Having corrected, I hope, one impression left by my last letter, I am now free to clarify another of its points. Contrary to the impression that it may have left, I am not “pretending” at neutrality when it comes to the damage that almost all players on the political field have done. I am stating that I genuinely consider myself liberated from the need to play advocate for either side – PNC or PPP. Or for the WPA. And this for the reason that no side has done only harm. Both PNC and PPP have done much good and Dr Jagan has got to be recognised for what he is. A major historical figure and a national hero. But a man who may have wanted to do much more than circumstancs allowed him and who, in my estimation, was finally sucked in and overwhelmed by the racial narrative that many in his party both ingurgitated and spewed out. A great humanist shrunken to the proportions of a racial leader both by the force of our prejudices and false consciousness and his own weaknesses or sentimentality.
What is irritating as the history is reviewed and the archives consulted, is the consistency with which the PPP writers stick to the requirements of the corrosive meta-narrative that occupies the imagination of some of their supporters.
Those supporters believe that no good was ever or can ever be done by the PNC and its supporters. And the bad that is done by the PPP and its supporters is rationalised, explained away. It is the existence of this cramped conceptualisation of things that has led to the tiring ditty of the “twenty-eight years,” the fantasies about the flour and dhal ban, the stories about having to flee to refugee status in Canada because of a systematic discrimination on the part of the PNC. And all of the other fake facts that aliment that hatred and contempt behind the triumphalism.

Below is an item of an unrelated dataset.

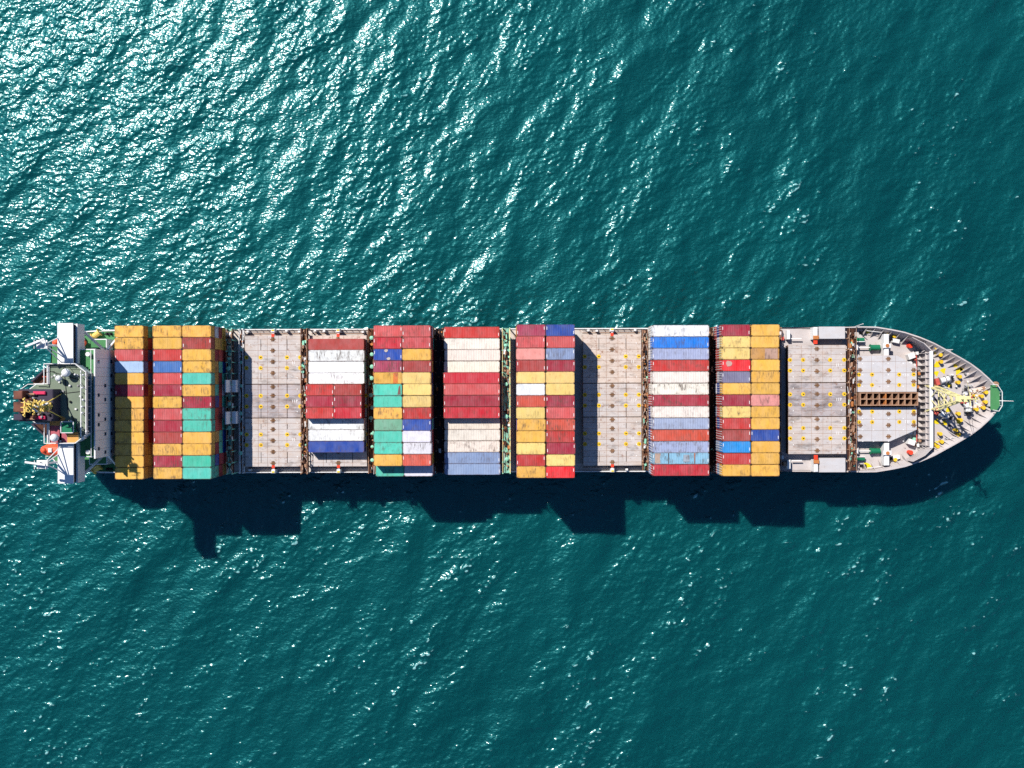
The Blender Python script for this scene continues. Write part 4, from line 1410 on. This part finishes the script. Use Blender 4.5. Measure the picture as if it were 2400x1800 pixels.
# front wall: vertical plates with seams, window panes set in them
NP = 12
pw = 22.4 / NP
for k in range(NP):
    y0 = -11.35 + k * pw
    MB().box(-85.34, -85.05 - (k % 2) * .012, y0 + .02, y0 + pw - .02, Z_DECK, 31.45).build('wall_panel', 'white', house)
pane = MB().box(-.02, .03, -.34, .34, -.42, .42).mesh('window', 'glass')
for z, ys in ((29.9, (413, 730, 918, 1010, 1238)), (26.8, (640, 772, 958, 1098, 1270)), (23.8, (413, 545, 680, 770, 952, 1095, 1262))):
    for yy in ys:
        y = CAM_Y - (740 + yy / 4.047 - 900) * (CAM_H - z) / FOC - .25
        inst('window', pane, house, (-85.03, y, z))
# a strip rail just behind the front wall
inst('top_rail', MB().beam((-85.9, -10.8, ZT + 1.1), (-85.9, 10.8, ZT + 1.1), .1).mesh('top_rail', 'rail_white'), house)

# wheelhouse
WH = [(-94.0, 8.0), (-94.0, -8.0), (-88.0, -8.0), (-85.75, -6.3), (-85.75, 6.3), (-88.0, 8.0)]
WHI = [(-93.8, 7.8), (-93.8, -7.8), (-88.1, -7.8), (-86.05, -6.2), (-86.05, 6.2), (-88.1, 7.8)]
wheel = MB().prism(WHI, ZT + .05, 33.1).build('wheelhouse', 'white', ship)
wheel['label'] = 'wheelhouse with grey green roof and white rails'
inst('roof', MB().prism(WH, 33.1, 33.4).mesh('roof', 'roof_green'), wheel)
for k in range(9):
    y0 = -6.1 + k * 12.2 / 9
    inst('window', MB().box(-86.04, -85.98, y0 + .07, y0 + 12.2 / 9 - .07, 31.5, 32.85).mesh('window', 'glass'), wheel)
ring = [(-94.0, 8.0), (-88.0, 8.0), (-85.8, 6.3), (-85.8, -6.3), (-88.0, -8.0), (-94.0, -8.0)]
for i in range(5):
    a, b = ring[i], ring[i + 1]
    inst('parapet', MB().beam((*a, 33.75), (*b, 33.75), .16, .7).mesh('parapet', 'rail_white'), wheel)
inst('front_rail', MB().beam((-86.6, -6.6, 34.5), (-86.6, 6.6, 34.5), .16).mesh('front_rail', 'rail_white'), wheel)
for k in range(10):
    inst('rail_post', MB().box(-.06, .06, -.06, .06, 33.4, 34.5).mesh('rail_post', 'rail_white'), wheel, (-86.6, -6.6 + 13.2 * k / 9, 0))
for s in (1, -1):
    inst('aft_rail', MB().beam((-94.0, s * 8.0, 34.45), (-94.0, s * 3.9, 34.45), .14).mesh('aft_rail', 'rail_white'), wheel)
    inst('aft_rail', MB().beam((-93.6, s * 8.0, 33.6), (-93.6, s * 3.9, 33.6), .5, .1).mesh('aft_rail', 'rail_white'), wheel)
    inst('side_rail', MB().beam((-94.0, s * 8.0, 34.45), (-88.0, s * 8.0, 34.45), .12).mesh('side_rail', 'rail_white'), wheel)
    inst('aft_rail', MB().beam((-94.0, s * 3.9, 34.3), (-97.3, s * 3.9, 34.3), .12).mesh('aft_rail', 'rail_white'), wheel)
    inst('aft_rail', MB().beam((-97.3, s * 3.9, 34.3), (-98.6, s * 3.0, 34.3), .12).mesh('aft_rail', 'rail_white'), wheel)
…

It is the equivalent of certain activists accusing the PPP of killing young black men as they ignore the fact that the PNC killed more. Or talking about Roger Khan, or Rabbi Washington his PNC era equivalent, while ignoring the apparent web of criminal complicities that have always marked our society.
On the question of the PNC apology the question that arises is what would the benchmark date be. Then as a subsidiary, whether the PPP is also willing to bare its soul before us. If the date is to be set at December 31 2008, for example, and we review the errors of all sorts committed by the PPP and minimised by its supporters and members, we get an idea of the difficulties facing PNC people when it comes to that party’s own guilt. It may be said that in admitting that mistakes have been made, both PPP and PNC leaders have so far shown some maturity and honesty. What both groups have failed to show however is a convincing and comprehensive list.
Neither group would provide us, I am sure, with an acceptable list.
Having said how I see things I wish to again submit that, finally, any true telling of the history by PPP or PNC activists would have to admit that Dr Jagan seems, from his philosophical position, much more active as a proponent of national reconciliation. But in practical terms the propaganda and the praxis have always run counter to this philosophical attachment to racial peace.
As I have written here before, perhaps by now Cheddi would have gone much further down that road and he had the authority to lead his people there if he wished. Those who knew him well may testify or deny. But it is also to be noted that when the philosophy gave way to the praxis Dr Jagan seemed, as a collectivity, and by that I mean as a political being with a retinue of followers, to have done little to change the grand narrative driven over the years by PPP, Dan Debidin’s Apaan Jhat slogan, Balram Singh Rai’s Hindu communitarianism, and all the other currents, including the frank racism, alive in his segment of society. That the PPP became the field of energy into which all those tendencies were poured and were so little modified by the egalitarian communism, is also clear. The PPP has got, like the PNC, to do some internal cleansing as it calls for apology and repentance in other quarters.